▸ **WHAT YOU NEED TO DO**: Review the material and extract every line in which the word "scene" occurs.

▸ **DATASET RECORDS**:
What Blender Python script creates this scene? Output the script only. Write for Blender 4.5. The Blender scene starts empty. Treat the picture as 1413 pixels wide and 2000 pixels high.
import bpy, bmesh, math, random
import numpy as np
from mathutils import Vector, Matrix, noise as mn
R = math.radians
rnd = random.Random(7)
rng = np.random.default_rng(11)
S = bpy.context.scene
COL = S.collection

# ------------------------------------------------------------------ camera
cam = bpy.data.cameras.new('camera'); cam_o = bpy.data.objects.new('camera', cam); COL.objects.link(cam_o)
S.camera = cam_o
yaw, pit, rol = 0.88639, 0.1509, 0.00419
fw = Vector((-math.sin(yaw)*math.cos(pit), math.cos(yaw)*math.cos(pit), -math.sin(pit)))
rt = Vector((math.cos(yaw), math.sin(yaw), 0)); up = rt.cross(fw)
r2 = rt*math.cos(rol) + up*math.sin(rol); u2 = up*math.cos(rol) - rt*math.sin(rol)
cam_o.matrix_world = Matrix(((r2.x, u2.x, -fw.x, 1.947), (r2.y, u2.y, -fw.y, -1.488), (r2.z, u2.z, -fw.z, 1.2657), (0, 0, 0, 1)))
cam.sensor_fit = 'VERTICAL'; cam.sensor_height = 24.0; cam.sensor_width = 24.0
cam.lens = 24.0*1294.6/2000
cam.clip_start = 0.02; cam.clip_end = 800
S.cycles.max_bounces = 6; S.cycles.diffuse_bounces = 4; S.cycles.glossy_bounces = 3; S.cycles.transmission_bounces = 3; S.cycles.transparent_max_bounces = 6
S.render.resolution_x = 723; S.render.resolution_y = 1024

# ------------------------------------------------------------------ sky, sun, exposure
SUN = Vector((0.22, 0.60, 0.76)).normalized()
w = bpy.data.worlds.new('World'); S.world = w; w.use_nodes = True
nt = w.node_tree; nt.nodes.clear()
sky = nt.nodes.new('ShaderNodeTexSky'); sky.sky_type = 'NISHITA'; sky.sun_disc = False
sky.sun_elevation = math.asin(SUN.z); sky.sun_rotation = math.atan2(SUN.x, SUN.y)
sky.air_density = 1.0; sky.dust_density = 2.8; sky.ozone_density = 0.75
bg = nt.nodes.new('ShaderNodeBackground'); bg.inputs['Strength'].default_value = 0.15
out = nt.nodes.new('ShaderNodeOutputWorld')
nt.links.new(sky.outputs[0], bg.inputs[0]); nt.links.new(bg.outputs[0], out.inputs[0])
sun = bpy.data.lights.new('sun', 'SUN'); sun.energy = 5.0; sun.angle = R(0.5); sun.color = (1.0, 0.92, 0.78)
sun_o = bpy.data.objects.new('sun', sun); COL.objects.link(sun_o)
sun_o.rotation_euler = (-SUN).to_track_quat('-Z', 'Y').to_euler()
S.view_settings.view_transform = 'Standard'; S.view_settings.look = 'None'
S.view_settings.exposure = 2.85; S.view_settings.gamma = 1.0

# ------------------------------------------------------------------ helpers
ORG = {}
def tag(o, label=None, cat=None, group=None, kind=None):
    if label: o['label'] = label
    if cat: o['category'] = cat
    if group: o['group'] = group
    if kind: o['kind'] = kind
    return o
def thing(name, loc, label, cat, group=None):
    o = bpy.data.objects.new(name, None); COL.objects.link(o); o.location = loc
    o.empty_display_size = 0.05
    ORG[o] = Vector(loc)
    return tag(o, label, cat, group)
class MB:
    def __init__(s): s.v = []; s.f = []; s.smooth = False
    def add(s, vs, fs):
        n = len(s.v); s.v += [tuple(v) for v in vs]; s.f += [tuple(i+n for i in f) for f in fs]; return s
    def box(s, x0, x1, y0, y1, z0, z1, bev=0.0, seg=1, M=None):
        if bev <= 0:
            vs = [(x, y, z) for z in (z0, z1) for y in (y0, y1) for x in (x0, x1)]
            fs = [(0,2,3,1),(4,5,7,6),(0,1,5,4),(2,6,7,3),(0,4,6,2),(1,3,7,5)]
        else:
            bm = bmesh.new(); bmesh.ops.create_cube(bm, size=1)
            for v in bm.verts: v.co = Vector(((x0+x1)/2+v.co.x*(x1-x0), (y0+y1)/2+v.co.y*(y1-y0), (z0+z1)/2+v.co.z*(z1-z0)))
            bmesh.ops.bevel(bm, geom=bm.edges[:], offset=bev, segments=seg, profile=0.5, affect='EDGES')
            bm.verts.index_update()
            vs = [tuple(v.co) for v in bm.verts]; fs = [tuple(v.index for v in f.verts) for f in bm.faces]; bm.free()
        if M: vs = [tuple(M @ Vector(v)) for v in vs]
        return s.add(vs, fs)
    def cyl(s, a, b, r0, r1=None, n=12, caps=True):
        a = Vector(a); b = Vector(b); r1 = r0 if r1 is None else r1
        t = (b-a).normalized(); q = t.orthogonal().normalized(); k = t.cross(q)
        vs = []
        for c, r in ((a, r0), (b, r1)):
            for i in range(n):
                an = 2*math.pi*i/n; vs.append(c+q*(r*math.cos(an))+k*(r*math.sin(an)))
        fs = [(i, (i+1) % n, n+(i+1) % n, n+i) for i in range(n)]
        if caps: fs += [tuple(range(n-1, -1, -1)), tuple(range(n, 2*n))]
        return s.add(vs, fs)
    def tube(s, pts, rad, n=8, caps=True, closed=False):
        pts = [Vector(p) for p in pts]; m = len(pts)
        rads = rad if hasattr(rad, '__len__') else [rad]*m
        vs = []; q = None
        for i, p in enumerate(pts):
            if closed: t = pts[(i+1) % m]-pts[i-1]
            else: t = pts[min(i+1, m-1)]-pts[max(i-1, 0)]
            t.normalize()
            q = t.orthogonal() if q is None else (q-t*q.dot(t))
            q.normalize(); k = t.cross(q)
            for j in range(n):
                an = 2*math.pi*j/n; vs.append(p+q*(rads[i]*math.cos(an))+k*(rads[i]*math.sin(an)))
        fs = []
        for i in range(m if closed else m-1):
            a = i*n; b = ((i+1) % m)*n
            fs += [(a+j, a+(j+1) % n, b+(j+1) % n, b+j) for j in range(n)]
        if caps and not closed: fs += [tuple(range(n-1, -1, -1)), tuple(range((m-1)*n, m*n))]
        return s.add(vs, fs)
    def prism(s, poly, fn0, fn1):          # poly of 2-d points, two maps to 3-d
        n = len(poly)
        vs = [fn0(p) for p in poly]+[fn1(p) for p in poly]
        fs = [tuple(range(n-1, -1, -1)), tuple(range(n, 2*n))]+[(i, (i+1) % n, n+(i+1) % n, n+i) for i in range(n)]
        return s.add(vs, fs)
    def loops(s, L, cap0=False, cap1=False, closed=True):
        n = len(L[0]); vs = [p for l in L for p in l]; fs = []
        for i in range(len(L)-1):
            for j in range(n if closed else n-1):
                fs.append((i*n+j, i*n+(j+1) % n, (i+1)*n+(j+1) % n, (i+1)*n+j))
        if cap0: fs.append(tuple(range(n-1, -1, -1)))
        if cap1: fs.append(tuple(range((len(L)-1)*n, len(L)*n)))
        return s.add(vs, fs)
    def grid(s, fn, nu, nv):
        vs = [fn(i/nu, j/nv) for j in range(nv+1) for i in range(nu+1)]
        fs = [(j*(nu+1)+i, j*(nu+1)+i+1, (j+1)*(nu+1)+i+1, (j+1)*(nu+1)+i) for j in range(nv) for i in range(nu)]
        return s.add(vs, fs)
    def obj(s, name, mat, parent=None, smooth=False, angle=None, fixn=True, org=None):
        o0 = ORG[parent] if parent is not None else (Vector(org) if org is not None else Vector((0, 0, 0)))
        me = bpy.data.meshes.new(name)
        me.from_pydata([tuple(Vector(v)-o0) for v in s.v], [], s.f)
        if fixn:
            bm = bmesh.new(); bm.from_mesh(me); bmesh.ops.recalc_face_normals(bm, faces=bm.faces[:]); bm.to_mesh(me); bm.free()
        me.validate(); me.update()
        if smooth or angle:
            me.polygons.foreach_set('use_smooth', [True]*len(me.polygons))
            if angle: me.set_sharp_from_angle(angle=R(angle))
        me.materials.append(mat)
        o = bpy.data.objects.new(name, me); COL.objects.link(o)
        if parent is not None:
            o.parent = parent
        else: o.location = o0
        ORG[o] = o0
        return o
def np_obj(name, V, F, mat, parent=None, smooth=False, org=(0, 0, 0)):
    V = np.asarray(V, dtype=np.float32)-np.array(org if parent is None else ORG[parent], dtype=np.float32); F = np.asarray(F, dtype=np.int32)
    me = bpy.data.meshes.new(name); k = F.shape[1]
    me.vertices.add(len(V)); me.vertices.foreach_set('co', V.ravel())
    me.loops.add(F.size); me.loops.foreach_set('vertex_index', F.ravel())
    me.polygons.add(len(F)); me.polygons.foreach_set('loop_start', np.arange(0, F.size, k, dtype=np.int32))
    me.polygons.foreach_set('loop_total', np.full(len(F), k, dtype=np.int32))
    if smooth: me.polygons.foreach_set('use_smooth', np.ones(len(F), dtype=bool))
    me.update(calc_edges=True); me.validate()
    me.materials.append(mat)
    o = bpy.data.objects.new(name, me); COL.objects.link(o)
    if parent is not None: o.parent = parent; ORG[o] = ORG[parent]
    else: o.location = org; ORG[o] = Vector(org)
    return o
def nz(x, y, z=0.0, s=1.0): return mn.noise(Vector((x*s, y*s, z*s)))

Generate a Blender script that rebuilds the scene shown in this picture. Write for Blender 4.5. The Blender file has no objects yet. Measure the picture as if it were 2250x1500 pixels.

▸ **RESPONSE FOR THIS EXERCISE**:
What Blender Python script creates this scene? Output the script only. Write for Blender 4.5. The Blender scene starts empty. Treat the picture as 1413 pixels wide and 2000 pixels high.
S = bpy.context.scene
Generate a Blender script that rebuilds the scene shown in this picture. Write for Blender 4.5. The Blender file has no objects yet. Measure the picture as if it were 2250x1500 pixels.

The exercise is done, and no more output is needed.